Участие в «Пощёчине» Василия Кандинского делает книгу ещё более любопытной, хотя сами футуристы признавались, что в их группе он оказался человеком случайным.97
Как член литературной группы Кручёных дебютировал интересным примитивистским стихотворением, написанным своеобразным хореем, который уступает место ритмизованной прозе с намёком на участие некого офицера и рыжеволосой Поли. Стихотворение напечатано без знаков препинания и заглавных букв, иногда с неправильным ударением (началъ глàзами вертѣть) — один из обычных приёмов Кручёных. Завершает стихотворение авторское примечание, в котором сообщается, что вместо хронологического порядка 1 —2 — 3 события в стихотворении располагаются 3 — 2 — 1 или 3 — 1 — 2.

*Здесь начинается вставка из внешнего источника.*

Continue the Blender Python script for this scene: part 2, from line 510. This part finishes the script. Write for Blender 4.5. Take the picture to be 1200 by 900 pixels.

Следующий поэтический дебют, как выяснилось впоследствии, оказался историческим событием: имя дебютанта — Владимир Маяковский. Два его стихотворения «Ночь» и «Утро» с их ярко выраженной урбанистической окраской и очеловечиванием города вносят в этот мирный сборник странную диссонирующую ноту: в них угадываются раскаты громового голоса Маяковского. Своей динамичностью они напоминают сочинения итальянских футуристов, а никак не славянскую золотую липовость,98
Завершают «Пощёчину» четыре статьи, две из которых приписывают Николаю Бурлюку, хотя на самом деле они принадлежат Давиду. В довольно беспорядочной статье «Кубизм», со стоящими не там, где положено, заглавными буквами, — не только скучные многословные пассажи в импрессионистском духе, напоминающие худшие опусы критиков-символистов, но и превосходные наблюдения профессионала. Живопись, говорит Бурлюк, в XX веке превратилась в искусство, поскольку только сейчас она стала целью для самой себя. Прежде живопись знала лишь линию и цвет; новая живопись открыла поверхность и фактуру. Сезанн провозглашается отцом кубизма, а сам кубизм определяется как „понимание всего, что мы видим, только как ряд сечений различных плоскостей поверхностей”. Бурлюк говорит далее о „свободном рисунке”, лучшие образцы которого находит в детских рисунках, а также у Кандинского и Ларионова. Поэтический эквивалент „свободного рисунка” — верлибр, лучшие образцы которого он обнаруживает у Хлебникова. В обеих статьях Бурлюк часто использует понятия “сдвиг” и “фактура”, которые станут излюбленными терминами футуристской литературной критики. Вторая статья так и называется — «Фактура»; она написана в прихотливой манере лирической прозы, которая чередуется с сухими и точными замечаниями. Бурлюк нападает на традиционное искусствоведение и критику (мальчиком для битья ему, как обычно, служит Александр Бенуа), но есть в ней и подробная классификация поверхностей живописных холстов и тонкие рассуждения о фактуре у Моне, Сезанна и современных русских живописцев. Статья Хлебникова «Образчик словоновшеств в языке» служит подтверждением первого пункта манифеста. Завершает «Пощёчину» предсказание Хлебникова о разрушении в 1917 году некоего государства. Это предсказание произвело на Бурлюка столь сильное впечатление, что он поместил его в конце книги в виде простого перечня названий и дат.99
Желая, вероятно, совершенно запутать будущих библиографов, гилейцы выпустили в феврале 1913 года в Москве листовку, которую тоже назвали «Пощёчина общественному вкусу». В ней повторяются основные принципы манифеста, хотя в целом она отличается от своего предшественника. В листовке авторы жестоко бранят петербургских мэтров за то, что после выхода «Садка судей» в 1908 году (sic!) те не признали Хлебникова гением. Они обрушиваются с нападками на ведущих журналистов, которые приняли гилейцев за “декадентов”, и характеризуют окружающую Хлебникова плеяду писателей как людей, объединившихся в отрицании слова как средства и в восхвалении самоценного слова, хотя и идущих различными путями. В листовке помещены несколько стихотворений Маяковского и других, а вместо подписей — фотография Маяковского, Хлебникова, Давида и Николая Бурлюков и обоих гилейских издателей (Кузьмина и Долинского).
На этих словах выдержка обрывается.